In the spring of 2004, Johnson and I were both accepted into the University of Portland. Portland was a NCAA Division-1 school and cross country powerhouse, and I had my eyes set on competing there since high school. Johnson chose the school for its academic programs. While I went on to make the cross country team during the school’s orientation day, Johnson took a different path.

In his freshman year at Portland, Johnson was running 21 minute 5k’s, which was nowhere near acceptable times for the collegiate level, but that never discouraged him from trying.

Johnson Lee while attending JFK. (courtesy photo)

Johnson Lee while attending JFK. (courtesy photo)

“I thought about joining the team but when I heard how fast you and the rest of the team can run, I opted to run with my dorm’s running group instead. Over time, training and competing with these runners helped me improve my speed. I thought to myself, maybe I could keep up with you and the team,” said Johnson.

Johnson had asked me on several occasions about joining the cross country team, and I tried to tell him that he wasn’t fast enough in the nicest way possible. That year I was considered the fastest distance runner on Guam but was dead last on the Portland cross country team. In my mind, it was logical that if I was barely fast enough, Johnson was not fast enough by far. However, I learned quickly that Johnson would not take “no” for an answer. I eventually referred him to the team’s head coach, Rob Conner, in hopes that Conner would reaffirm my sentiments. The result of the meeting did the exact opposite of what I expected.

“We discussed my running background and history. Although I only ran one season in high school and even with my slow times by Division-1 standards, he mentioned that my physique looked good to be a potential long distance runner. Long story short, Conner pretty much said if I can run at least 80 miles a week, he’ll consider letting me on. So, the countdown started for me to train and make the team next year,” said Johnson.

What would happen next was the beginning of the transformation.

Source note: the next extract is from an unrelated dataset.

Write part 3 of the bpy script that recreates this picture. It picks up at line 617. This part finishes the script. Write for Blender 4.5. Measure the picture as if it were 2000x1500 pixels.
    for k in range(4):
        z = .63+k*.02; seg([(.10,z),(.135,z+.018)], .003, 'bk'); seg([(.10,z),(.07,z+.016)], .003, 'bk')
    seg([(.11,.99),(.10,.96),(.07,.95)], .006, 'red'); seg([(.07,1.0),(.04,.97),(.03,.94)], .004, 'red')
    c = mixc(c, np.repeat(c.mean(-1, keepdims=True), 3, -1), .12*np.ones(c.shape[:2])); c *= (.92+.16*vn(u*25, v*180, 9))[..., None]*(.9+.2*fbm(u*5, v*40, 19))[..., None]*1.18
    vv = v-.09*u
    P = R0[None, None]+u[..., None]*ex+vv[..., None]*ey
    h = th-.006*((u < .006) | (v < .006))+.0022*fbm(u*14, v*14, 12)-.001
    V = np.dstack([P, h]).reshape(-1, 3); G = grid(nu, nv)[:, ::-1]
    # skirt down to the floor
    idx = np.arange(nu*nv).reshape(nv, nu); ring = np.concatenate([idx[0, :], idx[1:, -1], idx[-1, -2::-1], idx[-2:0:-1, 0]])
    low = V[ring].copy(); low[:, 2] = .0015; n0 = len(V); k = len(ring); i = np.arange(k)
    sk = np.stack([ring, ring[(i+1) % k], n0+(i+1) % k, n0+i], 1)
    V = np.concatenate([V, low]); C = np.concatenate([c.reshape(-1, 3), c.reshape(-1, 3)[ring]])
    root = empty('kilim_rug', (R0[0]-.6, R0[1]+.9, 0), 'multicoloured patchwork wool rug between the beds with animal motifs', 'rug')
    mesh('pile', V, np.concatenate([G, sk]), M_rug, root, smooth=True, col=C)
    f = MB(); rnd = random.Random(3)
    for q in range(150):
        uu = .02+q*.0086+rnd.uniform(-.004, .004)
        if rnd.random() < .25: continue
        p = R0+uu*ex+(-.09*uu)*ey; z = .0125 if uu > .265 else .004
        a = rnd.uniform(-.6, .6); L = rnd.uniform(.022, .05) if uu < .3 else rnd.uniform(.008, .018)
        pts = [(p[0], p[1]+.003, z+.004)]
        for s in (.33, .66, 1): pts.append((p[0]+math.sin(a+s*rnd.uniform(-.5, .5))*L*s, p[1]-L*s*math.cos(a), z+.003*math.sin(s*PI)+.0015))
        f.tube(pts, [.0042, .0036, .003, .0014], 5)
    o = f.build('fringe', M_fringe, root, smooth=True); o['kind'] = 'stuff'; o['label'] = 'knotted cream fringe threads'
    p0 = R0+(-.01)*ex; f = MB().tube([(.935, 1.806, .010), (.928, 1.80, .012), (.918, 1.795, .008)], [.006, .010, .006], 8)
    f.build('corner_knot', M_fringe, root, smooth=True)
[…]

“This was where my naïve and inexperience became an advantage. Most runners would think running 80 plus miles a week is insane. For me, I just thought of it as normal or the minimal amount needed to be a good runner,” said Johnson. “I trained all summer and at the end I got my mileage to around 80. My 5K times also improved to 19 minutes, but the women’s team at the university could run faster than that. Not wanting to make the team look bad by having me as a slow runner join, I e-mailed Conner stating that I would like to have more time to train and improve my times before walking on. So, I skipped sophomore XC season and joined during sophomore Track season. By then, I was still slow but was able to keep up on the normal team runs. Eventually, I was able to do weekly mileages of 100 and not fade off in runs.”

Greatness Unveiled

During his first outdoor track competition as a member of the team in 2006, Johnson ran the 5,000m run (5k) in the same race as me. I went on to run a personal best of 15 minutes and 53 seconds, and Johnson finished in 16 minutes and 26 seconds. I was stunned. He had improved by over three minutes and was closing in on me.

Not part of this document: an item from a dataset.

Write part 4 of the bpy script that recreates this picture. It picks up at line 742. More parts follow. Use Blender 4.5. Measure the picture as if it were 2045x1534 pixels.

“I was still last on the team, but it didn’t matter to me because I saw first-hand the results of my training and Conner’s coaching. It was from then on that running became my foundation and passion in life,” said Johnson.

 

Part III of the Legend of Johnson Lee will be published Wednesday, February 11th. Stay tuned for the conclusion of this hidden story now shared only on GSPN!

 

Author’s note: Johnson will next be lining up at the 2015 Boston Marathon in April where he looks to set a personal record. He will join Guam’s marathon national record holder Wayne Blas, recently named professional Cameron O’Neal, Kristina Ingvarsson, and Patrick Silverio as runners from Guam participating in the race.

Johnson was recently married this past January in Vancouver, Washington and coach Rob Conner officiated the wedding.